Can the Latsis-owned Swiss private bank put several tumultuous years behind? CEO Giorgio Pradelli has a plan but investors are skeptical.

EFG International's CEO Giorgio Pradelli (pictured below) had his hands full explaining the series of one-time charges which ate into the Swiss private bank's first-half profits (click here to read more). Vestiges of past deals including 2015's acquisition of rival Banca della Svizzera Italiana, or BSI, which turned out to be knee-deep in the 1MDB scandal, continue to hinder the bank.

Giorgio Pradelli 524

 Clearly, EFG hasn't quite turned the corner yet. Pradelli's plan: expand in Asia, the U.K., Italy, Portugal, and within the lucrative external asset management segment in Switzerland

«The last mile still lies ahead,» the CEO of 19 months said at a press briefing on Wednesday in Zurich. Pradelli faces the thankless task of enthusing investors he can make good on his turnaround plan. On Wednesday, the stock dropped more 8 percent.

Asian Losses

His biggest worry is Asia, where clients pulled $500 million. Pradelli told finews.com the withdrawals were due to trade tensions between the U.S. and China. «Many clients ramped down their most risky investments due to the uncertainty, and traded a lot less and also massively reduced their loans in order to 'deleverage' their trades.»

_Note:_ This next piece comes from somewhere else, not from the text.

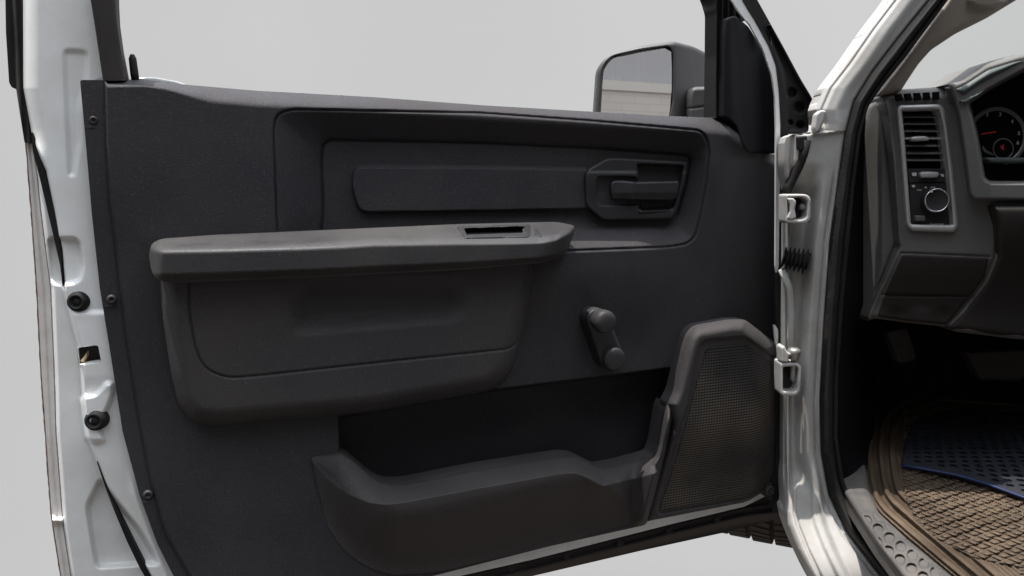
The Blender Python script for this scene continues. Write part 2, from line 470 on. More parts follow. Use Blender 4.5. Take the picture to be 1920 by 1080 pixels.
def h_shell(X, Y):
    rid = np.interp(Y, Ry, Rx); lb = np.interp(Y, Ly, Lx)
    t = X - rid
    h = -0.030 - 0.030 * (1 - ss((t + 3) / 9))
    # outer face slopes back to its free edge
    h += -0.020 * (1 - circ((X - lb) / 9.0))
    up = ss((300 - Y) / 60)
    h += -0.035 * (1 - circ((X - lb) / 34)) * up
    # pressed channel down the upper jamb
    ch = rnd([(118, 92), (166, 95), (164, 150), (150, 200), (152, 262), (140, 330), (128, 330), (122, 200)], 14)
    h -= .0035 * ss((sdf(ch, X, Y) + 5) / 15)
    # scooped pocket above the upper bumper
    sc1 = rnd([(90, 446), (140, 446), (150, 455), (157, 500), (150, 528), (118, 534), (95, 530)], 12)
    h -= .010 * ss((sdf(sc1, X, Y) + 4) / 10)
    # step between upper bumper and latch mouth
    h += .004 * ss((Y - 578) / 14) * ss((X - rid) / 8) * (1 - ss((Y - 700) / 40))
    # bulge above the lower bumper, its upper side catches the sun
    sc2 = rnd([(148, 742), (180, 738), (198, 716), (212, 716), (214, 735), (204, 765), (185, 800), (200, 830), (160, 830)], 14)
    h += .010 * ss((sdf(sc2, X, Y) + 4) / 12)
    # stepped recess low on the outer face
    sc3 = rnd([(188, 897), (162, 950), (172, 1010), (181, 1064), (268, 1058), (300, 1058), (260, 990), (220, 940)], 10)
    h -= .014 * ss((sdf(sc3, X, Y) + 5) / 12)
    h += .005 * band(X - rid - 52 + (Y - 900) * .12, 0, 8) * ss((Y - 880) / 60)
    # latch mouth
    return h
shell_left = [(x, y) for y, x in LB] + [(372, 1200), (372, 1150), (340, 1080), (312, 1020), (280, 930), (248, 810), (222, 650), (205, 540), (190, 400), (180, 270), (178, 150), (200, 140), (195, 60), (190, 0), (190, -60)]
LATCH = rnd([(146, 652), (184, 647), (190, 680), (150, 686)], 4)
def h_low(X, Y): return np.full(X.shape, -.036) + .004 * ss((Y - 1000) / 50)
bottom_rail = [(372, 1130), (372, 1200), (560, 1165), (845, 1084), (1000, 1049), (1250, 985), (1395, 950), (1420, 938), (1446, 925), (1452, 880), (1440, 880), (1380, 920), (1000, 1015), (560, 1100)]
right_upper = rnd([(1352, -40), (1372, 0), (1385, 22), (1405, 45), (1430, 90), (1447, 140), (1453, 180), (1455, 240), (1454, 500), (1456, 514), (1461, 500), (1464, 340), (1466, 235), (1464, 170), (1458, 120), (1445, 85), (1420, 40), (1395, 0), (1370, -40)], 5)
right_low = rnd([(1451, 606), (1459, 618), (1460, 672), (1457, 672)], 2)
VV, FF, SMO = relief_data(DOOR, shell_left, h_shell, 2.0, .02, holes=[LATCH])
n0 = len(VV); allV = [VV]
for o2, h2, st2, th2 in [(bottom_rail, h_low, 4, .05), (right_upper, lambda x, y: -.004 + .003 * circ((x - 1350) / 60), 2, .003), (right_low, -.001, 2, .003)]:
    v, f, s_ = relief_data(DOOR, o2, h2, st2, th2)
    FF += [[i + n0 for i in q] for q in f]; SMO += s_; allV.append(v); n0 += len(v)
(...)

The bank was loss-making in Asia and suffered notable withdrawals in Latin America as well. Pradelli's response is to ratchet up hiring aggressively, as finews.com reported earlier on Wednesday. He wants to keep pace with the 94 new bankers EFG either hired, signed or approved to recruit in the first half. 

Organic vs Acquisitions

The new joiners are expected to quickly carry their own weight (the bank operates on a distinctive model which effectively treats each adviser like a profit-and-loss center): «We have to lift our profitability per adviser as soon as possible,» Pradelli urged.

After acquiring Shaw and Partners in Australia four months ago, EFG is keen to keep growing by acquisition – particularly as its capital ratio of 21 percent means it is on very solid financial footing. However, Pradelli said he is focused on organic growth and the hiring drive. He pointed to initial fruits of success in the U.K. and continental Europe.

Swiss Promise

The bank also wants to put more elbow grease into its home market, where Pradelli – like successor Joachim Straehle – sees enormous leverage from integrating BSI. He also has high hopes for a multi-custody platform for independent asset managers set to go online in September.

EFG's last mile is to win net new money of at least 4 percent every year and lower its cost-income ratio below 75 percent. The bank hit the first metric in the second quarter, according to Pradelli. At 85.2 percent on the second, he still has several miles to go.